Post by Cyberchess »

Monsieur Plastique wrote:
Cyberchess wrote:They may have laid off the engineering dept. in order to reduce production costs in a rapidly shrinking market. It’s really a pity.

Fondly reminiscing about the Novags of yore regards….
John
It needs to be borne in mind that even before the time of Obsidians, Star Opals, etc, the actual programmers of the chess engines themselves likely had little to nothing to do with the products or the company producing them. And even in cases where they might have, in an historical context decent opening books were still (and always have been) a specialised discipline separate to the creation of an engine (though a book compiler needs to be aware of the program characteristics so as to avoid the machine "voluntarily" playing lines that weaken it).
Yes, I wholeheartedly concur that a chess programmer should not be bogged down with the mundane task of opening book creation.
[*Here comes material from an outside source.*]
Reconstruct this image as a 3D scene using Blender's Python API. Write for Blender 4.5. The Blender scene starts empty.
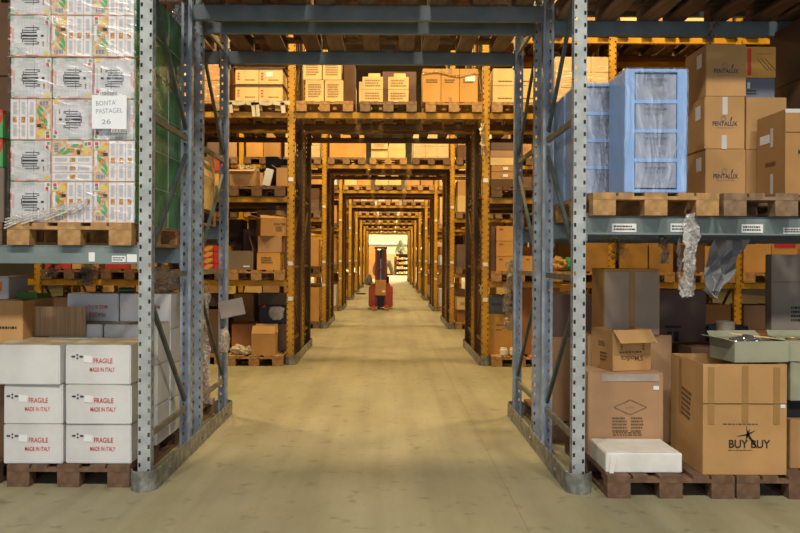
import bpy, bmesh, math, random
from mathutils import Matrix, Vector, noise
R = random.Random(7)
C = bpy.context.scene.collection
F, CX, HY, H = 780.0, 388.0, 259.0, 1.5
ROLL = math.radians(0.3)
rad = math.radians

def W(px, py, D):
    """point of the place seen at photo pixel px,py at distance D"""
    dx, dy = px-CX, py-HY
    c, s = math.cos(ROLL), math.sin(ROLL)
    ux, uy = dx*c+dy*s, -dx*s+dy*c
    return Vector((ux*D/F, D, H-uy*D/F))

# ------------------------------------------------------------------ materials
MATS = {}
def nodes_of(name):
    m = bpy.data.materials.new(name); m.use_nodes = True
    nt = m.node_tree; b = nt.nodes['Principled BSDF']
    return m, nt, b
def mat(name, col, rough=.6, metal=0, var=.12, scale=4.0, bump=0, bscale=40, spec=.5, stretch=None, col2=None, lo=.4, hi=.65):
    if name in MATS: return MATS[name]
    m, nt, b = nodes_of(name)
    N = nt.nodes.new; L = nt.links.new
    tc = N('ShaderNodeTexCoord'); mp = N('ShaderNodeMapping'); L(tc.outputs['Object'], mp.inputs[0])
    if stretch: mp.inputs['Scale'].default_value = stretch
    nz = N('ShaderNodeTexNoise'); nz.inputs['Scale'].default_value = scale; nz.inputs['Detail'].default_value = 5
    L(mp.outputs[0], nz.inputs[0])
    rp = N('ShaderNodeValToRGB'); rp.color_ramp.elements[0].position = lo; rp.color_ramp.elements[1].position = hi
    c2 = col2 or [min(1, c*(1+var)) for c in col]; c1 = [c*(1-var) for c in col] if not col2 else col
    rp.color_ramp.elements[0].color = (*c1, 1); rp.color_ramp.elements[1].color = (*c2, 1)
    L(nz.outputs[0], rp.inputs[0]); L(rp.outputs[0], b.inputs['Base Color'])
    b.inputs['Roughness'].default_value = rough; b.inputs['Metallic'].default_value = metal
    b.inputs['Specular IOR Level'].default_value = spec
    if bump:
        n2 = N('ShaderNodeTexNoise'); n2.inputs['Scale'].default_value = bscale; L(mp.outputs[0], n2.inputs[0])
        bp = N('ShaderNodeBump'); bp.inputs['Strength'].default_value = bump; bp.inputs['Distance'].default_value = .01
        L(n2.outputs[0], bp.inputs['Height']); L(bp.outputs[0], b.inputs['Normal'])
    MATS[name] = m; return m
def flat(name, col, rough=.7):
    if name in MATS: return MATS[name]
    m, nt, b = nodes_of(name); b.inputs['Base Color'].default_value = (*col, 1); b.inputs['Roughness'].default_value = rough
    MATS[name] = m; return m
def film(name, fac=.25, col=(.9,.9,.92), bscale=14, rough=.12, strength=1.0, stretch=(1,1,1), gloss=False):
    if name in MATS: return MATS[name]
    m, nt, b = nodes_of(name); N = nt.nodes.new; L = nt.links.new
    nt.nodes.remove(b); out = nt.nodes['Material Output']
    tr = N('ShaderNodeBsdfTransparent'); tr.inputs[0].default_value = (.97,.97,.98,1)
    gl = N('ShaderNodeBsdfPrincipled'); gl.inputs['Base Color'].default_value = (*col, 1); gl.inputs['Roughness'].default_value = rough
    gl.inputs['Specular IOR Level'].default_value = 1.0
    if gloss:
        nt.nodes.remove(gl); gl = N('ShaderNodeBsdfAnisotropic'); gl.inputs['Color'].default_value = (*col,1); gl.inputs['Roughness'].default_value = rough
    tc = N('ShaderNodeTexCoord'); mp = N('ShaderNodeMapping'); mp.inputs['Scale'].default_value = stretch
    nz = N('ShaderNodeTexNoise'); nz.inputs['Scale'].default_value = bscale; nz.inputs['Detail'].default_value = 3
    nz.inputs['Distortion'].default_value = 1.2
    bp = N('ShaderNodeBump'); bp.inputs['Strength'].default_value = strength; bp.inputs['Distance'].default_value = .03
    mx = N('ShaderNodeMixShader')
    mr = N('ShaderNodeMapRange'); mr.inputs[1].default_value = .35; mr.inputs[2].default_value = .75
    mr.inputs[3].default_value = fac*.4; mr.inputs[4].default_value = min(1, fac*2.0)
    L(tc.outputs['Object'], mp.inputs[0]); L(mp.outputs[0], nz.inputs[0]); L(nz.outputs[0], bp.inputs['Height']); L(bp.outputs[0], gl.inputs['Normal'])
    L(nz.outputs[0], mr.inputs[0]); L(mr.outputs[0], mx.inputs[0]); L(tr.outputs[0], mx.inputs[1]); L(gl.outputs[0], mx.inputs[2])
    L(mx.outputs[0], out.inputs[0]); MATS[name] = m; return m
def emis(name, col, s):
    if name in MATS: return MATS[name]
    m, nt, b = nodes_of(name); b.inputs['Base Color'].default_value = (*col,1)
    b.inputs['Emission Color'].default_value = (*col, 1); b.inputs['Emission Strength'].default_value = s
    MATS[name] = m; return m

CARD = {
 'tan': (.46,.25,.095), 'light brown': (.52,.295,.12), 'cream': (.74,.53,.25), 'pale brown': (.45,.265,.145),
 'dark brown': (.135,.075,.042), 'reddish brown': (.36,.155,.06), 'grey-brown': (.20,.155,.12), 'white': (.66,.655,.66),
 'orange-tan': (.62,.33,.10), 'black': (.022,.022,.028), 'mauve-brown': (.17,.11,.09), 'blue-grey': (.17,.19,.24),
 'red': (.5,.05,.03), 'yellow': (.7,.45,.08), 'sage': (.36,.36,.255), 'pale grey': (.42,.42,.44), 'green': (.08,.22,.10)}
def card(c):
    return mat('cardboard_'+c.replace(' ', '_').replace('-', '_'), CARD[c], rough=.85, var=.10, scale=2.5, bump=.06, bscale=60, spec=.25)
BLUE = mat('blue_grey_painted_post', (.33,.39,.47), rough=.45, var=.22, scale=9, metal=.15, bump=.05)
FLASHPOST = mat('pale_grey_painted_post', (.40,.43,.44), rough=.45, var=.15, scale=9, bump=.05)  # blue-grey post with flash light put into its front face colour
BEAM = mat('grey_green_painted_beam', (.15,.20,.235), rough=.42, var=.12, scale=5)
LBEAM = mat('pale_grey_green_painted_beam', (.19,.24,.24), rough=.45, var=.12, scale=5)
BRACE = mat('worn_olive_brace', (.17,.16,.13), rough=.5, var=.25, scale=8)
DBRACE = mat('dark_green_brace', (.07,.10,.10), rough=.5, var=.25, scale=8)
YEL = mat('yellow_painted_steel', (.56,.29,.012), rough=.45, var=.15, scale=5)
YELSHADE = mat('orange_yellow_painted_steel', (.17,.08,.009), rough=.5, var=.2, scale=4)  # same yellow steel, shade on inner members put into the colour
GALV = mat('scuffed_grey_steel', (.26,.26,.24), rough=.5, var=.35, scale=14, metal=.3, bump=.2)
WOOD = mat('pallet_wood', (.44,.25,.10), rough=.85, var=.22, scale=3, stretch=(5,1,5), bump=.05)
WOODD = mat('old_dark_pallet_wood', (.17,.095,.055), rough=.9, var=.225, scale=3, stretch=(5,1,5), bump=.05)
WOODG = mat('grey_pallet_wood', (.25,.16,.095), rough=.9, var=.225, scale=3, stretch=(5,1,5), bump=.05)
TAPE = mat('brown_tape', (.36,.20,.07), rough=.3, var=.05)
PTAPE = mat('pale_tape', (.62,.60,.56), rough=.35, var=.05)
PAPER = flat('white_paper', (.82,.82,.82))
INK = flat('black_ink', (.02,.02,.02)); GINK = flat('grey_ink', (.22,.2,.19)); BINK = flat('brown_ink', (.13,.075,.035))
BIN2 = flat('faded_brown_ink', (.34,.21,.09)); RINK = flat('red_ink', (.55,.03,.03)); NINK = flat('navy_ink', (.03,.03,.09))
FILM = film('clear_film', .11, bscale=4, stretch=(1,1,3), gloss=True, rough=.32, strength=.6)
FILM2 = film('crumpled_clear_film', .5, bscale=22, strength=1.0, col=(.75,.72,.7))
BLUEP = mat('light_blue_plastic', (.28,.48,.86), rough=.35, var=.04)
BLUEC = film('cloudy_drawer_plastic', .55, bscale=3, col=(.50,.56,.72), strength=.15, rough=.3)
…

After all, they need to concentrate their efforts on pruning techniques, evaluation weights, dynamic piece assessment and the like.
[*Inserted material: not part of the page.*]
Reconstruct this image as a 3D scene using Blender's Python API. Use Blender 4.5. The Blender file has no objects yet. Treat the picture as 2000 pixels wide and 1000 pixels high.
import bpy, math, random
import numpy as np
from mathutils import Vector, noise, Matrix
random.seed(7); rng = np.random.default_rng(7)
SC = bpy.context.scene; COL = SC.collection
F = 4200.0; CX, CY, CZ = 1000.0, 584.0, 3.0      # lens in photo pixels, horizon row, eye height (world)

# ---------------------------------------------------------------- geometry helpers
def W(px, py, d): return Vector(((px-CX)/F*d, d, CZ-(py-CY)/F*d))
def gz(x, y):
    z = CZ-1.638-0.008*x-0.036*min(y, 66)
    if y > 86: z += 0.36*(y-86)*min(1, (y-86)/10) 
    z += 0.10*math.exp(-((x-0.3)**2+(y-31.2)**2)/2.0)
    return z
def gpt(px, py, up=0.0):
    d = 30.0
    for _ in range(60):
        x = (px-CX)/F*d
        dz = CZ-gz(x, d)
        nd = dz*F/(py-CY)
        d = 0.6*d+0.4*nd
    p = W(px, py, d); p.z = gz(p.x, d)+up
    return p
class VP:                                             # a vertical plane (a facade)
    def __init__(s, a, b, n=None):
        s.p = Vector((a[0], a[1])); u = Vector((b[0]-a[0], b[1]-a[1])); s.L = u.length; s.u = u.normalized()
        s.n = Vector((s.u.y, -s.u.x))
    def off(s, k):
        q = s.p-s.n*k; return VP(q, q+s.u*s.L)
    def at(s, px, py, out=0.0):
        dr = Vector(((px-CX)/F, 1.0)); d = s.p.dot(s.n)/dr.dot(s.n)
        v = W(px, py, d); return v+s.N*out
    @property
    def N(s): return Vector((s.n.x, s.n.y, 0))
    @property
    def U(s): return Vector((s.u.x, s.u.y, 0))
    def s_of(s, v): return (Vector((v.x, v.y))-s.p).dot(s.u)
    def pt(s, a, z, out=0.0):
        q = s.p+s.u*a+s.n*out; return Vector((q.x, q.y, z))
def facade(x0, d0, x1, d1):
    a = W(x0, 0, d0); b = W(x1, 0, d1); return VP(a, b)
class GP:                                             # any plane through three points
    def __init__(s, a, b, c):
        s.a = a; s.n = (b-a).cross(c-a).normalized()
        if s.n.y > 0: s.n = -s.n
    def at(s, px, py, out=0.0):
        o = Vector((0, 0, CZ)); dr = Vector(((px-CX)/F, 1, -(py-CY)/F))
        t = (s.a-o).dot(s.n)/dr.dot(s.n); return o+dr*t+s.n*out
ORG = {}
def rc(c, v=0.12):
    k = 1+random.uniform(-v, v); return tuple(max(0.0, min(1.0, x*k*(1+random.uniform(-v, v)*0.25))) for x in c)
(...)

I recall how Marty Hirsch’s success in the early ‘90s was partially attributed to MChess’s cutting-edge opening book compiled by Sandro Necchi of Italy. Indeed, finding a good opening book author is an essential task for any PC or dedicated chess programmer. Back in the roaring ‘80s, rumors abounded of opening books that were specifically designed to exploit weaknesses in the opening books of leading competitors. This technique, of course, resulted in a plethora of misleading data as to which program was truly better.